Clause 91
Tribunals, Courts and Enforcement Bill [Lords]
1:30 pm

Vera Baird (Parliamentary Under-Secretary, Department for Constitutional Affairs; Redcar, Labour)
Does the hon. Gentleman want my compendious knowledge or that of my civil servants? There is no change to data protection; there is no change for the Information Commissioner; there is no change to all the things that we have grown used to in the legislation. So that he has perhaps a better grasp of what “prescribed information” means, let me set out what the provision might also enable the court to request.

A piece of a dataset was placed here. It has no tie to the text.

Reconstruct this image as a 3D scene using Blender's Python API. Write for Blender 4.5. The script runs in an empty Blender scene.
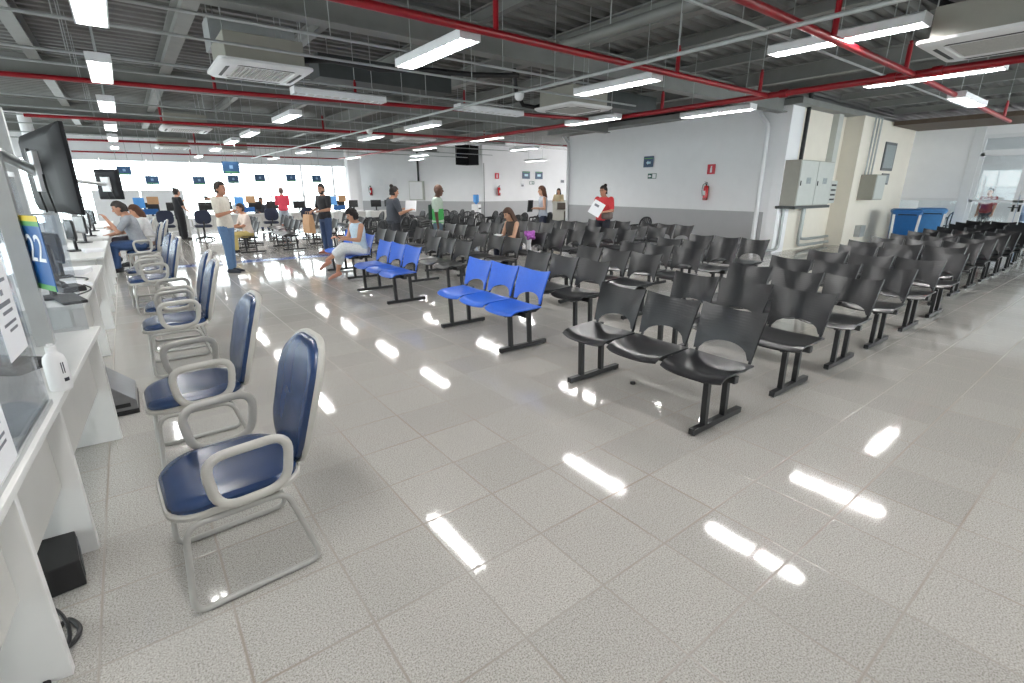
import bpy, bmesh, math, random
from mathutils import Vector, Matrix, Euler
random.seed(7)
SC = bpy.context.scene
COL = SC.collection
PI = math.pi
R = math.radians

# ------------------------------------------------------------------ camera
CH = 1.62
PITCH, YAW, FPX = R(17.3), R(37.4), 487.0
cd = bpy.data.cameras.new('camera')
cam = bpy.data.objects.new('camera', cd)
COL.objects.link(cam)
cam.location = (0, 0, CH)
cam.rotation_euler = (PI / 2 - PITCH, 0, -YAW)
cd.sensor_width = 36
cd.lens = FPX / 1024 * 36
cd.clip_start = 0.05
cd.clip_end = 200
SC.camera = cam

# ------------------------------------------------------------------ world, exposure
w = bpy.data.worlds.new('overcast_sky')
SC.world = w
w.use_nodes = True
wb = w.node_tree.nodes['Background']
wb.inputs[0].default_value = (0.97, 0.985, 1.0, 1)
wb.inputs[1].default_value = 6.0
SC.view_settings.view_transform = 'Standard'
SC.view_settings.look = 'None'
SC.view_settings.exposure = 0.3
SC.view_settings.gamma = 1.0
SC.view_settings.use_curve_mapping = False
SC.cycles.max_bounces = 8
SC.cycles.diffuse_bounces = 4
SC.cycles.glossy_bounces = 4
SC.cycles.transparent_max_bounces = 16
SC.cycles.use_denoising = True
SC.cycles.sample_clamp_indirect = 6
LAMP = 100.0

# ------------------------------------------------------------------ materials
def lin(c):
    return tuple((x / 12.92 if x <= 0.04045 else ((x + 0.055) / 1.055) ** 2.4) for x in c)

def rgb(r, g, b):
    return lin((r / 255, g / 255, b / 255))

def mat(name, col, rough=0.5, metal=0.0, var=0.06, scale=18.0, bump=0.0, spec=0.5, coat=0.0):
    m = bpy.data.materials.new(name)
    m.use_nodes = True
    nt = m.node_tree
    b = nt.nodes['Principled BSDF']
    tc = nt.nodes.new('ShaderNodeTexCoord')
    nz = nt.nodes.new('ShaderNodeTexNoise')
    nz.inputs['Scale'].default_value = scale
    nz.inputs['Detail'].default_value = 4
    nt.links.new(tc.outputs['Object'], nz.inputs['Vector'])
    rp = nt.nodes.new('ShaderNodeValToRGB')
    rp.color_ramp.elements[0].position = 0.3
    rp.color_ramp.elements[1].position = 0.7
    rp.color_ramp.elements[0].color = tuple(c * (1 - var) for c in col) + (1,)
    rp.color_ramp.elements[1].color = tuple(min(1, c * (1 + var)) for c in col) + (1,)
    nt.links.new(nz.outputs['Fac'], rp.inputs['Fac'])
    nt.links.new(rp.outputs['Color'], b.inputs['Base Color'])
    b.inputs['Roughness'].default_value = rough
    b.inputs['Metallic'].default_value = metal
    b.inputs['Specular IOR Level'].default_value = spec
    if coat:
        b.inputs['Coat Weight'].default_value = coat
        b.inputs['Coat Roughness'].default_value = 0.1
    if bump:
        bp = nt.nodes.new('ShaderNodeBump')
        bp.inputs['Strength'].default_value = bump
        bp.inputs['Distance'].default_value = 0.01
        nt.links.new(nz.outputs['Fac'], bp.inputs['Height'])
        nt.links.new(bp.outputs['Normal'], b.inputs['Normal'])
    return m

def emit(name, col, s):
    m = bpy.data.materials.new(name)
    m.use_nodes = True
    nt = m.node_tree
    for n in list(nt.nodes):
        nt.nodes.remove(n)
    o = nt.nodes.new('ShaderNodeOutputMaterial')
    e = nt.nodes.new('ShaderNodeEmission')
    e.inputs[0].default_value = col + (1,)
    e.inputs[1].default_value = s
    nt.links.new(e.outputs[0], o.inputs[0])
    return m

def glass(name, tint=(0.95, 0.98, 1.0), gloss=0.08, haze=0.0):
    m = bpy.data.materials.new(name)
    m.use_nodes = True
    nt = m.node_tree
    for n in list(nt.nodes):
        nt.nodes.remove(n)
    o = nt.nodes.new('ShaderNodeOutputMaterial')
    t = nt.nodes.new('ShaderNodeBsdfTransparent')
    t.inputs[0].default_value = tint + (1,)
    g = nt.nodes.new('ShaderNodeBsdfGlossy')
    g.inputs['Roughness'].default_value = 0.03
    fr = nt.nodes.new('ShaderNodeFresnel')
    fr.inputs[0].default_value = 1.45
    mx = nt.nodes.new('ShaderNodeMixShader')
    ml = nt.nodes.new('ShaderNodeMath')
    ml.operation = 'MULTIPLY_ADD'
    ml.inputs[1].default_value = 0.6
    ml.inputs[2].default_value = gloss * 0.5
    nt.links.new(fr.outputs[0], ml.inputs[0])
    nt.links.new(ml.outputs[0], mx.inputs[0])
    nt.links.new(t.outputs[0], mx.inputs[1])
    nt.links.new(g.outputs[0], mx.inputs[2])
    last = mx
    if haze:
        d = nt.nodes.new('ShaderNodeBsdfDiffuse')
        d.inputs[0].default_value = (0.8, 0.83, 0.88, 1)
        m2 = nt.nodes.new('ShaderNodeMixShader')
        m2.inputs[0].default_value = haze
        nt.links.new(mx.outputs[0], m2.inputs[1])
        nt.links.new(d.outputs[0], m2.inputs[2])
        last = m2
    nt.links.new(last.outputs[0], o.inputs[0])
    return m

def floor_material():
    m = bpy.data.materials.new('polished_granite_tiles')
    m.use_nodes = True
    nt = m.node_tree
    N, L = nt.nodes, nt.links
    b = N['Principled BSDF']
    tc = N.new('ShaderNodeTexCoord')
    sep = N.new('ShaderNodeSeparateXYZ')
    L.new(tc.outputs['Object'], sep.inputs[0])

    def mth(op, a, bb=None, c=None):
        n = N.new('ShaderNodeMath')
        n.operation = op
        for i, v in enumerate((a, bb, c)):
            if v is None:
                continue
            if isinstance(v, (int, float)):
                n.inputs[i].default_value = v
            else:
                L.new(v, n.inputs[i])
        return n.outputs[0]

    def grid(sock, off, pitch):
        t = mth('DIVIDE', mth('SUBTRACT', sock, off), pitch)
        f = mth('FRACT', t)
        d = mth('MULTIPLY', mth('MINIMUM', f, mth('SUBTRACT', 1.0, f)), pitch)
        return t, d
    tx, dx = grid(sep.outputs[0], 0.055, 0.4265)
    ty, dy = grid(sep.outputs[1], 0.685, 0.415)
    dist = mth('MINIMUM', dx, dy)
    mr = N.new('ShaderNodeMapRange')
    mr.inputs[1].default_value = 0.002
    mr.inputs[2].default_value = 0.007
    mr.inputs[3].default_value = 1.0
    mr.inputs[4].default_value = 0.0
    L.new(dist, mr.inputs[0])
    # per tile tone
    cmb = N.new('ShaderNodeCombineXYZ')
    L.new(mth('FLOOR', tx), cmb.inputs[0])
    L.new(mth('FLOOR', ty), cmb.inputs[1])
    wn = N.new('ShaderNodeTexWhiteNoise')
    L.new(cmb.outputs[0], wn.inputs[0])
    # granite speckle
    n1 = N.new('ShaderNodeTexNoise')
    n1.inputs['Scale'].default_value = 150
    n1.inputs['Detail'].default_value = 3
    n1.inputs['Roughness'].default_value = 0.7
    L.new(tc.outputs['Object'], n1.inputs['Vector'])
    r1 = N.new('ShaderNodeValToRGB')
    e = r1.color_ramp.elements
    e[0].position = 0.34
    e[0].color = rgb(140, 136, 130) + (1,)
    e[1].position = 0.62
    e[1].color = rgb(198, 195, 190) + (1,)
    em = r1.color_ramp.elements.new(0.48)
    em.color = rgb(176, 173, 168) + (1,)
    L.new(n1.outputs['Fac'], r1.inputs[0])
    n2 = N.new('ShaderNodeTexVoronoi')
    n2.inputs['Scale'].default_value = 110
    L.new(tc.outputs['Object'], n2.inputs['Vector'])
    r2 = N.new('ShaderNodeValToRGB')
    r2.color_ramp.elements[0].position = 0.10
    r2.color_ramp.elements[0].color = (0.55, 0.53, 0.51, 1)
    r2.color_ramp.elements[1].position = 0.30
    r2.color_ramp.elements[1].color = (1, 1, 1, 1)
    L.new(n2.outputs['Distance'], r2.inputs[0])
    mul = N.new('ShaderNodeMixRGB')
    mul.blend_type = 'MULTIPLY'
    mul.inputs[0].default_value = 0.8
    L.new(r1.outputs[0], mul.inputs[1])
    L.new(r2.outputs[0], mul.inputs[2])
    tone = N.new('ShaderNodeMapRange')
    tone.inputs[3].default_value = 0.93
    tone.inputs[4].default_value = 1.05
    L.new(wn.outputs['Value'], tone.inputs[0])
    hs = N.new('ShaderNodeHueSaturation')
    L.new(tone.outputs[0], hs.inputs['Value'])
    L.new(mul.outputs[0], hs.inputs['Color'])
    # dirt in some of the joints
    n3 = N.new('ShaderNodeTexNoise')
    n3.inputs['Scale'].default_value = 1.1
    n3.inputs['Detail'].default_value = 5
    L.new(tc.outputs['Object'], n3.inputs['Vector'])
    jr = N.new('ShaderNodeValToRGB')
    jr.color_ramp.elements[0].position = 0.38
    jr.color_ramp.elements[0].color = rgb(154, 149, 142) + (1,)
    jr.color_ramp.elements[1].position = 0.62
    jr.color_ramp.elements[1].color = rgb(136, 121, 107) + (1,)
    L.new(n3.outputs['Fac'], jr.inputs[0])
    mix = N.new('ShaderNodeMixRGB')
    L.new(mth('MULTIPLY', mr.outputs[0], 0.9), mix.inputs[0])
    L.new(hs.outputs[0], mix.inputs[1])
    L.new(jr.outputs[0], mix.inputs[2])
    L.new(mix.outputs[0], b.inputs['Base Color'])
    rr = N.new('ShaderNodeMapRange')
    rr.inputs[3].default_value = 0.035
    rr.inputs[4].default_value = 0.09
    L.new(n3.outputs['Fac'], rr.inputs[0])
    ra = mth('ADD', rr.outputs[0], mth('MULTIPLY', mr.outputs[0], 0.4))
    L.new(ra, b.inputs['Roughness'])
    b.inputs['Specular IOR Level'].default_value = 0.55
    bp = N.new('ShaderNodeBump')
    bp.inputs['Strength'].default_value = 0.25
    bp.inputs['Distance'].default_value = 0.002
    bp.invert = True
    L.new(mr.outputs[0], bp.inputs['Height'])
    L.new(bp.outputs[0], b.inputs['Normal'])
    return m

def slotted(name, col, rough=0.42):
    """moulded plastic with fine horizontal grooves (object Z)"""
    m = mat(name, col, rough, 0, 0.05, 30)
    nt = m.node_tree
    b = nt.nodes['Principled BSDF']
    tc = nt.nodes.new('ShaderNodeTexCoord')
    wv = nt.nodes.new('ShaderNodeTexWave')
    wv.bands_direction = 'Z'
    wv.inputs['Scale'].default_value = 16.0
    wv.inputs['Distortion'].default_value = 0
    nt.links.new(tc.outputs['Object'], wv.inputs['Vector'])
    bp = nt.nodes.new('ShaderNodeBump')
    bp.inputs['Strength'].default_value = 0.12
    bp.inputs['Distance'].default_value = 0.004
    nt.links.new(wv.outputs['Fac'], bp.inputs['Height'])
    nt.links.new(bp.outputs['Normal'], b.inputs['Normal'])
    return m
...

After careful consideration by the Government, and with the agreement of Revenue and Customs, it might be possible to use prescribed information as a category to request the details of the owners of a limited company if something were standing between, as it were, the creditor and the name and address of that person. It would not simply follow that it was the debtor’s name and address, because the name and address of the debtor could be that of Smith and Brown Ltd, and perhaps under prescribed information, in certain circumstances, people would want to go beyond that to get the actual people whose money they wanted to get at. That is, I think, the broadest category to which those who assist me have considered that the application of prescribed information might extend. We will set that out in regulations, of course, if it ever comes to pass, and there is a retention schedule, apparently, which is applicable to all information held by Her Majesty’s Courts Service.